## [Provided material]
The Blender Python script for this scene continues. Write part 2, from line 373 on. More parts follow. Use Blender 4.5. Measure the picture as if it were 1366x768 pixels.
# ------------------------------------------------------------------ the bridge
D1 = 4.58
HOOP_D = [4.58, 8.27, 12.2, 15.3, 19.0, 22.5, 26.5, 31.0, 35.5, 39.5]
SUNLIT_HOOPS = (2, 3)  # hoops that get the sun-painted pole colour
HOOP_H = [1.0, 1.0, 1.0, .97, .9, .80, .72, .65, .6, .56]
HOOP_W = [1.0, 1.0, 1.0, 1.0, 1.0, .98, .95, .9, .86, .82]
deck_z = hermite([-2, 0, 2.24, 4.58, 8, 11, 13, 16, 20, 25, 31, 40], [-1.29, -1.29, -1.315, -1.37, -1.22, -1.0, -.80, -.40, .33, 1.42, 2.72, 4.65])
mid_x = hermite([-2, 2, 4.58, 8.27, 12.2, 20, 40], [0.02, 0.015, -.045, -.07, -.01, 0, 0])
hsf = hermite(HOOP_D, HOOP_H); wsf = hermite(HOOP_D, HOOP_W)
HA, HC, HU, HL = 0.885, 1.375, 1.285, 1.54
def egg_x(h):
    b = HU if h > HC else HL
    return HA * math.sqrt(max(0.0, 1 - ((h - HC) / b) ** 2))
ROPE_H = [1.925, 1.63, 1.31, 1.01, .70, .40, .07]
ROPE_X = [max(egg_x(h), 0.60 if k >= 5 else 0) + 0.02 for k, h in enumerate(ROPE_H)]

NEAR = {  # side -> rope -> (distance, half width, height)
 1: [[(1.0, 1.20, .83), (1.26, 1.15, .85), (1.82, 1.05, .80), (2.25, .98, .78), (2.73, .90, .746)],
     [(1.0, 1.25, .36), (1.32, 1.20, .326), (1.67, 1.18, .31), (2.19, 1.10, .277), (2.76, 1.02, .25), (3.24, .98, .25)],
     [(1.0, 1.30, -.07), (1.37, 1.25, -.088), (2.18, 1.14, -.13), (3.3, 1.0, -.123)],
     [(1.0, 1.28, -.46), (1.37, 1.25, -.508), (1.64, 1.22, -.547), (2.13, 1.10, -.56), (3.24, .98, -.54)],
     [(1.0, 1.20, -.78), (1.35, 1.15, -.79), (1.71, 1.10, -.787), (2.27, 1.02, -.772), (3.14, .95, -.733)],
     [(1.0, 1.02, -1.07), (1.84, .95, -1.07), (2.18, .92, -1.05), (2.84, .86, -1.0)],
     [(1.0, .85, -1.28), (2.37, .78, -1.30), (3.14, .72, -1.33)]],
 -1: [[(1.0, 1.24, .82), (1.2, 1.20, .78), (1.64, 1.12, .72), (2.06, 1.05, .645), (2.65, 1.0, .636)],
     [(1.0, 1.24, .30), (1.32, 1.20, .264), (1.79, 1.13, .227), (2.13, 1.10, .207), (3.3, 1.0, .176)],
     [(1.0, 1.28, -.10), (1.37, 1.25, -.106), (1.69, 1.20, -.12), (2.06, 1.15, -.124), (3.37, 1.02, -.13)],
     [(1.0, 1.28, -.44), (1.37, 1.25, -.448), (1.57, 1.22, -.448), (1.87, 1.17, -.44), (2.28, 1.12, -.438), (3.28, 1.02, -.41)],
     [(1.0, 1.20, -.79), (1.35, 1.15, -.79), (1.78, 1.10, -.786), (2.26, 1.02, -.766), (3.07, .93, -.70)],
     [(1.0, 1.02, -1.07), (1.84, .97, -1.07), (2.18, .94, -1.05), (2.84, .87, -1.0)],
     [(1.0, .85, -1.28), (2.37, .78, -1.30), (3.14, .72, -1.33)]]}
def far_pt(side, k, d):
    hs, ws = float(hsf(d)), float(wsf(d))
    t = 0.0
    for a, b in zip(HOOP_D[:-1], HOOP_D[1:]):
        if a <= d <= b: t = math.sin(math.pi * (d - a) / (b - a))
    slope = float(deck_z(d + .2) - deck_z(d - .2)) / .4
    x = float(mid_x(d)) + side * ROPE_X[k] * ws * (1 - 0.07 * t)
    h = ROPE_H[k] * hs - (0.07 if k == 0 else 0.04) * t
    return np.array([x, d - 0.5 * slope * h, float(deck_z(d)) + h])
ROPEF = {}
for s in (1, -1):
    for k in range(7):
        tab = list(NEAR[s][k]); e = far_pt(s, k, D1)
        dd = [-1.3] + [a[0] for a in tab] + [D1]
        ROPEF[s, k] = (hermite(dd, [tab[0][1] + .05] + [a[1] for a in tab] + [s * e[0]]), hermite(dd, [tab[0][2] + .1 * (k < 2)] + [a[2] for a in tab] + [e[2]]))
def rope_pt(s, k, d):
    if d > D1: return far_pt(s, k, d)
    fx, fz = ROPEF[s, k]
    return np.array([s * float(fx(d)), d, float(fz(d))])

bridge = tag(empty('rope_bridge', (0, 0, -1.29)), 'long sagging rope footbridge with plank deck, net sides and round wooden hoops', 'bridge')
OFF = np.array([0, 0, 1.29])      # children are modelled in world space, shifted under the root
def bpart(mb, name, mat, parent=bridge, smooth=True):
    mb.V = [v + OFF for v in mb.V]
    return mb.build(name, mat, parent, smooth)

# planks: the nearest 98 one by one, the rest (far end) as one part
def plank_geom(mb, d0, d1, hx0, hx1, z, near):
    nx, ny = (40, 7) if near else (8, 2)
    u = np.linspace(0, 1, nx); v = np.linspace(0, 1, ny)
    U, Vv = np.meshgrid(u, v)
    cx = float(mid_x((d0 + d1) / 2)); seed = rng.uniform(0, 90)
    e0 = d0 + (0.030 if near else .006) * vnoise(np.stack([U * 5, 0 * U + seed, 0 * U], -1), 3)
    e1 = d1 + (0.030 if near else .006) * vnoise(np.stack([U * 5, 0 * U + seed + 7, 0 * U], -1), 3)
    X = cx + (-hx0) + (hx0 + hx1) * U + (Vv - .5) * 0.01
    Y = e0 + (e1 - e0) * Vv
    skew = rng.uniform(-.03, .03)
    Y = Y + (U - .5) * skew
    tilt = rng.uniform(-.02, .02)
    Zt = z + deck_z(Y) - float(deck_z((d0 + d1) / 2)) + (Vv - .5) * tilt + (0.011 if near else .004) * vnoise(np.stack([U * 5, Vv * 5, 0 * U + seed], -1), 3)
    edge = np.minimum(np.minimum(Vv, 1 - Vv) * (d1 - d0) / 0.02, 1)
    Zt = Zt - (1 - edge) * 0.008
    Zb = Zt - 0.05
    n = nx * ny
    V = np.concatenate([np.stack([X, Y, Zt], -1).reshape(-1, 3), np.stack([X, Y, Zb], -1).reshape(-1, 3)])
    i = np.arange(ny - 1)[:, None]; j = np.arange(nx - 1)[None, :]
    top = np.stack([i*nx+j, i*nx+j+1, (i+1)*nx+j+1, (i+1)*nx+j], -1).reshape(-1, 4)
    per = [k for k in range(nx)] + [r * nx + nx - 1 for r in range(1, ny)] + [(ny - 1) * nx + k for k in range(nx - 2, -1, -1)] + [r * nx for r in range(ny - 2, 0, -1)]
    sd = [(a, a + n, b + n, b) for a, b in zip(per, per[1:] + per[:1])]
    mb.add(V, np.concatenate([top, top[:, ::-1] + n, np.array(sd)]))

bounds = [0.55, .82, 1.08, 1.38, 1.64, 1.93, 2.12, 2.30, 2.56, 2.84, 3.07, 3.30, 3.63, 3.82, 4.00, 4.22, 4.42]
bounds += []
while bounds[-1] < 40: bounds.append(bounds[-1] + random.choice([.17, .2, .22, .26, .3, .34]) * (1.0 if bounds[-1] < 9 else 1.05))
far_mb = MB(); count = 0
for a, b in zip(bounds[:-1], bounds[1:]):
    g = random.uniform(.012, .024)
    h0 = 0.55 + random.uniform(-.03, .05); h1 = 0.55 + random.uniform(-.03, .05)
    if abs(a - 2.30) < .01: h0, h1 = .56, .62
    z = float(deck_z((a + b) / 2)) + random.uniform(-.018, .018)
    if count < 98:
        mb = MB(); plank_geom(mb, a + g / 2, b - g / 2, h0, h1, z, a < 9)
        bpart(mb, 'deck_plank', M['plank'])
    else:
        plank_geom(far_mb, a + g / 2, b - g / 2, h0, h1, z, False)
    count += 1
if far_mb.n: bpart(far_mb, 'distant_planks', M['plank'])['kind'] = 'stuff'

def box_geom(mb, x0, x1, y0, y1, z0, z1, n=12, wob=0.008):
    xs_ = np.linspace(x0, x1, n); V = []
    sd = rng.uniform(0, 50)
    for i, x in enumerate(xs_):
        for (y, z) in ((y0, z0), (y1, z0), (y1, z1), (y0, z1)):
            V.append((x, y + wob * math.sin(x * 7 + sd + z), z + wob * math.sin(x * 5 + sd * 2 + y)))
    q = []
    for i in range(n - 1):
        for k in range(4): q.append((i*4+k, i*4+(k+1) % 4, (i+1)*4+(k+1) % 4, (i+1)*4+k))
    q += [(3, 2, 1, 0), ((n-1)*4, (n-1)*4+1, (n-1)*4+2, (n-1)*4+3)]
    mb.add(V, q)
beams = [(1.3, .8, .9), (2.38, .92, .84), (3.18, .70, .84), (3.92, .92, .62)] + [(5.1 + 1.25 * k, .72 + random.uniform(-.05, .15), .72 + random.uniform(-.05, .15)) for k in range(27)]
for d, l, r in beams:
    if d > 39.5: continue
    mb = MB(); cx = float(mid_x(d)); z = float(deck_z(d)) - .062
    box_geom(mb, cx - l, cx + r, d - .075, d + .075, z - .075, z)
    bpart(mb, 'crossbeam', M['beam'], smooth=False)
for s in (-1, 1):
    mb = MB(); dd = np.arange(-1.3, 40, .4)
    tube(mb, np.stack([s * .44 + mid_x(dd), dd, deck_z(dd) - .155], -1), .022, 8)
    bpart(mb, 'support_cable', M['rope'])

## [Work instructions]
Write out, unaltered, the lines from the opening of the listing through the line that includes "ROPE_X = [max(egg_x(h), 0.60".

## [Result]
The Blender Python script for this scene continues. Write part 2, from line 373 on. More parts follow. Use Blender 4.5. Measure the picture as if it were 1366x768 pixels.
# ------------------------------------------------------------------ the bridge
D1 = 4.58
HOOP_D = [4.58, 8.27, 12.2, 15.3, 19.0, 22.5, 26.5, 31.0, 35.5, 39.5]
SUNLIT_HOOPS = (2, 3)  # hoops that get the sun-painted pole colour
HOOP_H = [1.0, 1.0, 1.0, .97, .9, .80, .72, .65, .6, .56]
HOOP_W = [1.0, 1.0, 1.0, 1.0, 1.0, .98, .95, .9, .86, .82]
deck_z = hermite([-2, 0, 2.24, 4.58, 8, 11, 13, 16, 20, 25, 31, 40], [-1.29, -1.29, -1.315, -1.37, -1.22, -1.0, -.80, -.40, .33, 1.42, 2.72, 4.65])
mid_x = hermite([-2, 2, 4.58, 8.27, 12.2, 20, 40], [0.02, 0.015, -.045, -.07, -.01, 0, 0])
hsf = hermite(HOOP_D, HOOP_H); wsf = hermite(HOOP_D, HOOP_W)
HA, HC, HU, HL = 0.885, 1.375, 1.285, 1.54
def egg_x(h):
    b = HU if h > HC else HL
    return HA * math.sqrt(max(0.0, 1 - ((h - HC) / b) ** 2))
ROPE_H = [1.925, 1.63, 1.31, 1.01, .70, .40, .07]
ROPE_X = [max(egg_x(h), 0.60 if k >= 5 else 0) + 0.02 for k, h in enumerate(ROPE_H)]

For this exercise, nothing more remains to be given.